An article in Vanity Magazine 1992 claims that because of his strange movements and expressions the mistaken belief  got around that he had a metal plate in his head.
 “I received hundreds of letters congratulating me on my courage in continuing despite such a handicap,” Sullivan recalled. Others applauded his triumph over Bell’s palsy.

Ed Sullivan
The magazine story continued, " Maladroit and malaprop, his faux pas were legion. They became American family jokes, and were the kind of embarrassing slip your pop might make at the Kiwanis club. Irving Berlin, who would outlive Sullivan, was referred to as “the late Irving Berlin”; clarinetist Benny Goodman was a “trumpeter.” Roberta Sherwood was Roberta Peters, Barbra Streisand became Barbra Streisland . A group of Samoans were presented as “Samoans from Samoa,” while a group of native New Zealanders became “the fierce Maori tribe from New England.” Robert Merrill was greeted with the words “I’d like to prevent Robert Merrill.” Dolores Gray was welcomed as “one of the fine singing stars of Broadway now starving at the Alvin Theatre.”

Comedian Jack Carter claims that Sullivan once said,  “Let’s hear it for the Lord’s Prayer,” upon forgetting the name of singer Sergio Franchi on the 1965 Christmas show.

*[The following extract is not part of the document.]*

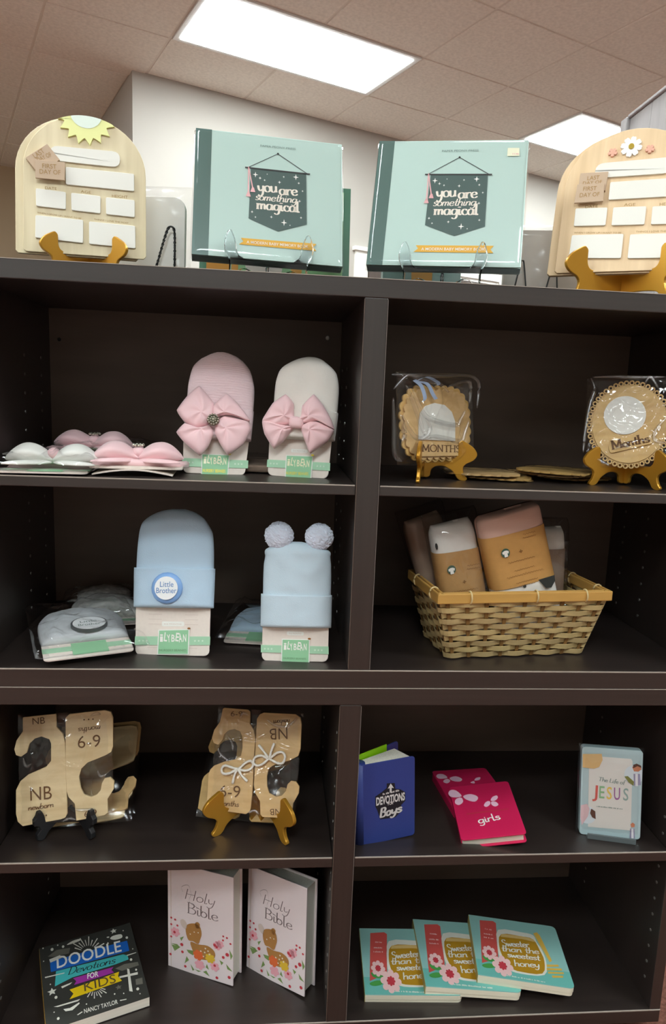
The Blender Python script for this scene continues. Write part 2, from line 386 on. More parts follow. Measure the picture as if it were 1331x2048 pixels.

Yet Americans watched him by the millions every Sunday night.  Even the smooth, talented and brilliant Steve Allen couldn't make a dent in Sullivan's ratings.

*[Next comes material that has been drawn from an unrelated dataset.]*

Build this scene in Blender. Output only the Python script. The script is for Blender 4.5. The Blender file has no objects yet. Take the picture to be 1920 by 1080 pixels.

Strangely enough, the word in TV circles was that off camera, Sullivan was as smooth as silk.  But when those studio lights went on.....he became the bumbling host that he was.

Phil Rizuto
The trend in radio and television to hire "non radio and TV trained people" to perform as hosts and
sportscasters began seriously in the early 60's with the hiring of Phil Rizuto of the NY Yankees.

Eric Severied referred to this as "Creeping Phil Rizutoism."

In Rizuto's case, it was a brilliant move, as he became one of the most successful and beloved sportscasters of all time.

The "radio and TV school graduates" didn't like the trend at all, but the genie was out of the bottle, and most everyone now realizes how logical that decision was.

But I digress.

One spring afternoon in 1967 as I was working on my next day's TV interview show, I learned that Ed Sullivan was in the building (WTOP-TV in Washington) for some kind of contract negotiations or something and I was able to buttonhole him in the hall between meetings and got him to agree to a quick interview with me before he  left to return to New York.

Back in those days, a TV interview couldn't be done at the drop of a hat. The studio had to be lit, the cameras warmed up, a director and crew had to be found, etc, etc.....
Sullivan with Topo Gigio
but luckily, the crew was just finishing up a previously scheduled interview, so all I had to do was sit down with Ed and start talking. I told Ed it wouldn't take more than 10 minutes.

To make a long story short, just as we sat down in the studio, the shop steward of the engineer's union announced that the taping could not proceed...until after the engineers' lunch break.

So, I took Ed down to the station's cafeteria to hopefully keep him "entertained" while waiting.  I had no idea what to talk about for an hour other than (may the good Lord forgive me") how "cute" I thought "Topo Gigio" was and how much I enjoyed those dumb circus acts.

Baronton Sisters on the Ed Sullivan Show
I expected him to back out at any moment, but as we sat and waited he spotted a vending machine which featured his favorite snack, ice cream sandwiches.

One hour and 3 ice cream sandwiches later, Ed and I sat in the studio for the interview. It was going  about like a typical local celebrity interview  of that era went until I asked Ed if I could test that theory about his being totally different when the TV lights weren't on. Not known for his sense of humor, I got the impression that he had never heard that theory and had no idea what I was talking about, but he agreed to do the rest of the interview with barely enough ambient light to register in the TV camera.

Lights on or lights off, he was no different.

But I liked the guy. Anyone as famous as he was who hung around as long as he did just for some local TV host (me)...and all he got was 3 lousy ice cream sandwiches...will always be a great guy in my book.

But I wouldn't be surprised if when he returned to New York he told somebody that while in the Nation's capitol he finally met a TV performer as "bumbling" and out of it as he was. "This bozo does TV interviews in the dark!

Vanity Fair concluded their 1992 article with a quote from John Crosby of the Herald Tribune:

“Mr. Sullivan has grown no more skillful with his hands or his face or his prose. But he is still there, which is more than you can say about a lot of people who are enormously skillful in all these departments. There is a great lesson in this for all of us, but I’m damned if I know what it is.”